Mercy for Martha? An ex-insider defends his boss. After watching her wrestle a screeching cat in the bath, this writer's admiration won't be shaken easily
Credit: Martha Stewart Illustration by Eric Palma

Mercy for Martha? An ex-insider defends his boss

YOU may turn on her — toss her panettone recipe, find your own way to scrapbook — but I will not. Martha Stewart was my first boss and, despite what the U.S. Securities and Exchange Commission claims, I don’t believe she did anything wrong. Oh, she may have traded stocks using insider knowledge, but in the world of Martha, this wouldn’t be breaking the law — it would merely be considered gossip. Her success has been based on the ability to network with the elite, and to suddenly punish her for this is hypocritical. Martha didn’t commit any of the normal trespasses we forgive celebrities for, like getting caught with a minor or running down an L.A. street waving a gun, because if she did, I would have seen the footage on the Internet by now.

All she did was try to get out of losing about $46,000. But since my lawyer friends tell me that my not-as-bad-as-R. Kelly defense won’t hold up, I’m going to plead, for Martha’s sake, insanity. After all, she is the only person I’ve ever met who, when she’s not making an effort to be sweet, kind, and social, doesn’t seem to concern herself with the feelings of other people.

I first heard of Martha in 1991, when a woman at Newsweek, where I was interning, quit to edit her magazine, Martha Stewart Living. Since the ex-Newsweek editor was hot, I included Living among the hundreds of magazines I sent my résumé to when I graduated. I was recommended to the hot editor by her Newsweek friends and, since she needed to fill a recently vacated spot on the cheap, she hired me, who can neither wrap a present nor keep a cactus alive, to be the sole writer for Martha’s new TV show.

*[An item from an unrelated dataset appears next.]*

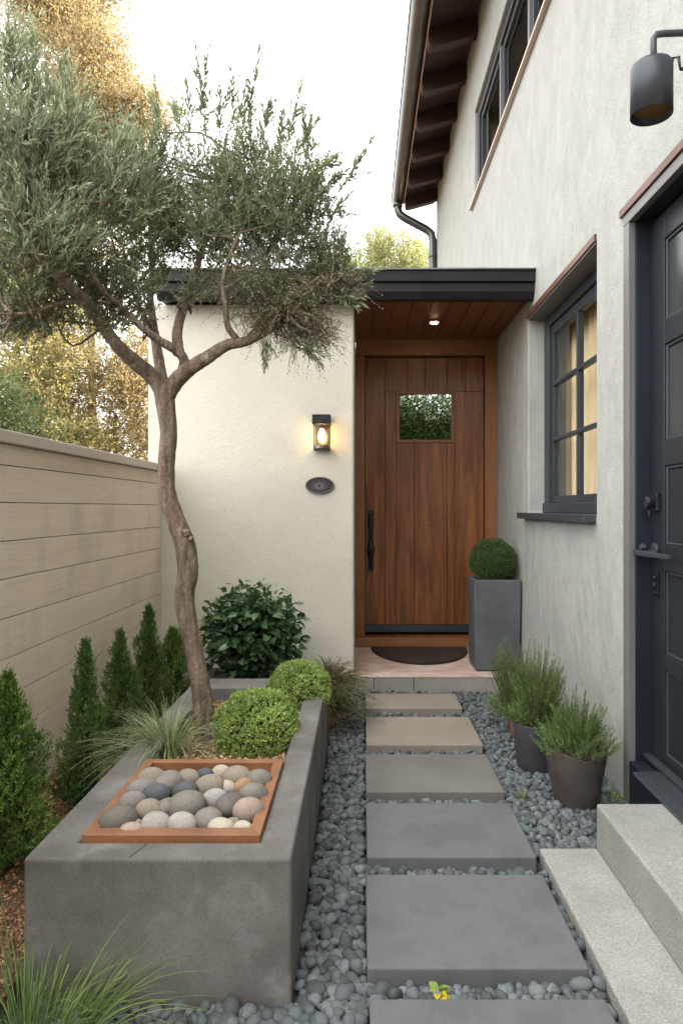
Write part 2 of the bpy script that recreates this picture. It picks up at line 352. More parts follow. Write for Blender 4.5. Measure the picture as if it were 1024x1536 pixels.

At our introductory lunch, Martha told me that she wanted to make her show hip and funny, like David Letterman’s. I misunderstood this to mean that she wanted her show to be hip and funny, like David Letterman’s. Assigned a segment about three-inch Christmas trees, I wrote about the money you could save with tiny presents. My first clue to Martha’s ”condition” was that she did not send this back for rewrite.

She did, however, ignore everything I wrote, choosing to ad-lib instead. But, as I got to know her better, I realized that this was part of her incredible ability to ignore everybody. After talking to her regularly for weeks, she referred to me during a large meeting as Chevy, which is a car manufacturer, not a name, despite what Mr. Chase might say.

Shortly after that, the executive producer showed me a segment about cat washing. This was a difficult scene to film since, apparently, you’re not supposed to wash cats. Nevertheless, Martha was able to smoothly deliver instructions while maintaining a two-handed death grip on the screeching, writhing kitty who was being submerged in water like a Salem witch. The producer had to convince Martha that this wasn’t airable, due to technical problems. Most likely, those problems involved potential assassination threats by Cat Fancy subscribers.

Week 6 into what would turn out to be my two-month stint on the TV show, I got fired. The producer who lowered the ax told me Martha planned to give my job to a friend. Twelve hours later, I got a call offering me my job back. You see, according to the producer, Martha never asked her friend if she did, in fact, want the job.

So yes, Martha’s ”unique,” but other than the firing and the Chevying, she was always nice and fair. They even paid me well after the TV gig ended. For a year or so, I wrote for the magazine, mangling recipes and putting gardening instructions in the wrong order, and no one ever complained — until they dumped me for the second and final time for mangling recipes and putting gardening instructions in the wrong order. So, while all y’all are doyenne hating, I’m hoping that Martha, who is aggressively defending herself, gives America, which bloated itself on pumpkin crème brulée and day-trading in the ’90s, the ultimate recipe for good living: Remember that short-term stock trading is a fool’s game where someone always knows more than you. If you can’t figure that out, don’t even attempt the gingerbread house.